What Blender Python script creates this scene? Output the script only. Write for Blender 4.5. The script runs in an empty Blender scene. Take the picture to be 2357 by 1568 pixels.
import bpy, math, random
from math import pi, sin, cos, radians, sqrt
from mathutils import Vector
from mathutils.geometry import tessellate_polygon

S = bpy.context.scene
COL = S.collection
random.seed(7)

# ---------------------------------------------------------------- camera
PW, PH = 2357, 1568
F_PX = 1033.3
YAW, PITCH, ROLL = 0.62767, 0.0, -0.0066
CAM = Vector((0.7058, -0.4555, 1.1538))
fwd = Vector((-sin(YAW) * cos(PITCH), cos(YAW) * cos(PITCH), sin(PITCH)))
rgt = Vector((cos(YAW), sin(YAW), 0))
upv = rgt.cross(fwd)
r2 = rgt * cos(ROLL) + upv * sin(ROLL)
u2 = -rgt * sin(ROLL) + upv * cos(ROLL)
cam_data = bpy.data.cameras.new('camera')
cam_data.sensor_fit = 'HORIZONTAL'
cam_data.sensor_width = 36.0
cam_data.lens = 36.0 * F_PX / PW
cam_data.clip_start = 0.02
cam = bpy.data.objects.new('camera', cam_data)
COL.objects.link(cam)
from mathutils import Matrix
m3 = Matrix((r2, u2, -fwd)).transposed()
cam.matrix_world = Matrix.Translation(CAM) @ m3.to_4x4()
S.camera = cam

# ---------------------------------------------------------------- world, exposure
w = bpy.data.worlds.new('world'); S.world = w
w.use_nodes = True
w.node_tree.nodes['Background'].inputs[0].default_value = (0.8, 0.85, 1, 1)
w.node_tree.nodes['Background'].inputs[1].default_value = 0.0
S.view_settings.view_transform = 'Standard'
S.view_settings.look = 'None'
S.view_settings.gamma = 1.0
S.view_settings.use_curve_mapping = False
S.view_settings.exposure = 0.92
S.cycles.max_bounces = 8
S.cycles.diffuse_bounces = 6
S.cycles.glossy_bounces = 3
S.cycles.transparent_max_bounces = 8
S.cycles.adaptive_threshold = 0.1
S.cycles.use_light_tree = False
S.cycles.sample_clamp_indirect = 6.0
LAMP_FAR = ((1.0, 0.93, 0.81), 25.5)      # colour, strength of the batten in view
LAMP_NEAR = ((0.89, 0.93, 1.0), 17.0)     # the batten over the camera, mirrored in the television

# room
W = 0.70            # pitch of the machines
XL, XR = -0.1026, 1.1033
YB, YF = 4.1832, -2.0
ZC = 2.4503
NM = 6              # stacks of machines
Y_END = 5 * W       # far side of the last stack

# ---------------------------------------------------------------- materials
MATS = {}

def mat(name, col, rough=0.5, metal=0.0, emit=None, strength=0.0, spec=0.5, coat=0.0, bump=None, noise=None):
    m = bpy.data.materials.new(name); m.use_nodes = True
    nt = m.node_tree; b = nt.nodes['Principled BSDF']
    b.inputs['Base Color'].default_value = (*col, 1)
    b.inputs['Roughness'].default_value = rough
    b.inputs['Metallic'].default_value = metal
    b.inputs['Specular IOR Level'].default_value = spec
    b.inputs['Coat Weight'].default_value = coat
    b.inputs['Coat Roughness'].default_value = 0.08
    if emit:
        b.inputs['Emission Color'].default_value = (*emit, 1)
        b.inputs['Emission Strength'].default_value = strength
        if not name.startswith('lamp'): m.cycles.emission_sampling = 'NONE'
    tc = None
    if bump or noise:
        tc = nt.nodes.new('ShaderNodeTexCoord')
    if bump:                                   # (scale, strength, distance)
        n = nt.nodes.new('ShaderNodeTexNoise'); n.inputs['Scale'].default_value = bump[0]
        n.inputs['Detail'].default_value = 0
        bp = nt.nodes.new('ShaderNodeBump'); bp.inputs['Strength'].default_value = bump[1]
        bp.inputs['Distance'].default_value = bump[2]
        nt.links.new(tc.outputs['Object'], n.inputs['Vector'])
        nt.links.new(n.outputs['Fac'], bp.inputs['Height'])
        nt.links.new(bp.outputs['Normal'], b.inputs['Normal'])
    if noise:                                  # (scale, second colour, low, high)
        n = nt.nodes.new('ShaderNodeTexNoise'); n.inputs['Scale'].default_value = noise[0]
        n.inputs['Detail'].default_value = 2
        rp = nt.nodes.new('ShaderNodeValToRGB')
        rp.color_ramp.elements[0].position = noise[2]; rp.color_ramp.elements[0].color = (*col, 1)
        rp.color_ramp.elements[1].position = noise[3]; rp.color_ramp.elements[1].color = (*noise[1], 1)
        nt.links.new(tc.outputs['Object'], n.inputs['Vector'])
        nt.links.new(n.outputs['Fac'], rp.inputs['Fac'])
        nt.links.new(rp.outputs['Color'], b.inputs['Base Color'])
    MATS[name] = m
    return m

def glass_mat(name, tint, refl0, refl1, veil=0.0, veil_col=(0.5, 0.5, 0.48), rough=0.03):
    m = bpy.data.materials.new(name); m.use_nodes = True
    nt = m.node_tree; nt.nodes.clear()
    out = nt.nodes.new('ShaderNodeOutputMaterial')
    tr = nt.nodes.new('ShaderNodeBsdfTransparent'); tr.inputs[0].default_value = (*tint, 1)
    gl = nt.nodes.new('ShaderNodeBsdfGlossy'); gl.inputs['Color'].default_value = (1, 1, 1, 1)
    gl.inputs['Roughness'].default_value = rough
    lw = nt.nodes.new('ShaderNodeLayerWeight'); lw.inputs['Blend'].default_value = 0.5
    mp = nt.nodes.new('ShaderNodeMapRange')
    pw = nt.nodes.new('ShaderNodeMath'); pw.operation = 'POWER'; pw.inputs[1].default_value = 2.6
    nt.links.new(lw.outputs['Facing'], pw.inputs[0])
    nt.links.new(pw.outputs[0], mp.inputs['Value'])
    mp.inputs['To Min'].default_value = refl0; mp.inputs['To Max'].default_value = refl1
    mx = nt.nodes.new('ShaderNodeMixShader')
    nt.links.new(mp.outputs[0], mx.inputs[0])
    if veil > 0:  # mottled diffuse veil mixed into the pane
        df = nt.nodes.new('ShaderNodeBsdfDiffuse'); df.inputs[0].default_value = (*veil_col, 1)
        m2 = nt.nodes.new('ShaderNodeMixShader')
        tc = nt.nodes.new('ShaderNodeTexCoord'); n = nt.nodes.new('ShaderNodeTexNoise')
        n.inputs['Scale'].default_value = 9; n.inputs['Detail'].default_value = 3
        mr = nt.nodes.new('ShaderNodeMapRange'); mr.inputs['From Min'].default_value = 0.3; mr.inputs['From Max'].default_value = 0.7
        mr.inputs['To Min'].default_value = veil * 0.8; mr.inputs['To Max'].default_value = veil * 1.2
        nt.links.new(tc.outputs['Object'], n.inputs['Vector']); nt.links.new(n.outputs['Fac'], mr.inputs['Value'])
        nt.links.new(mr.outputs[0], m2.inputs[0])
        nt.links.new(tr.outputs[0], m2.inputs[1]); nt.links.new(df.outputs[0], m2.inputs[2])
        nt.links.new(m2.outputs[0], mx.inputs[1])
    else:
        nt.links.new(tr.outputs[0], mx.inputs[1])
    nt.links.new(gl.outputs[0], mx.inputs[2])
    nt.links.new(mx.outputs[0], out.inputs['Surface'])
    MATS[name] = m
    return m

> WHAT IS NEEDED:
What are the exact lines from the beginning of the material through the line containing "S.camera = cam"? Write out those lines alone.

> PROBLEM SOLUTION:
What Blender Python script creates this scene? Output the script only. Write for Blender 4.5. The script runs in an empty Blender scene. Take the picture to be 2357 by 1568 pixels.
import bpy, math, random
from math import pi, sin, cos, radians, sqrt
from mathutils import Vector
from mathutils.geometry import tessellate_polygon

S = bpy.context.scene
COL = S.collection
random.seed(7)

# ---------------------------------------------------------------- camera
PW, PH = 2357, 1568
F_PX = 1033.3
YAW, PITCH, ROLL = 0.62767, 0.0, -0.0066
CAM = Vector((0.7058, -0.4555, 1.1538))
fwd = Vector((-sin(YAW) * cos(PITCH), cos(YAW) * cos(PITCH), sin(PITCH)))
rgt = Vector((cos(YAW), sin(YAW), 0))
upv = rgt.cross(fwd)
r2 = rgt * cos(ROLL) + upv * sin(ROLL)
u2 = -rgt * sin(ROLL) + upv * cos(ROLL)
cam_data = bpy.data.cameras.new('camera')
cam_data.sensor_fit = 'HORIZONTAL'
cam_data.sensor_width = 36.0
cam_data.lens = 36.0 * F_PX / PW
cam_data.clip_start = 0.02
cam = bpy.data.objects.new('camera', cam_data)
COL.objects.link(cam)
from mathutils import Matrix
m3 = Matrix((r2, u2, -fwd)).transposed()
cam.matrix_world = Matrix.Translation(CAM) @ m3.to_4x4()
S.camera = cam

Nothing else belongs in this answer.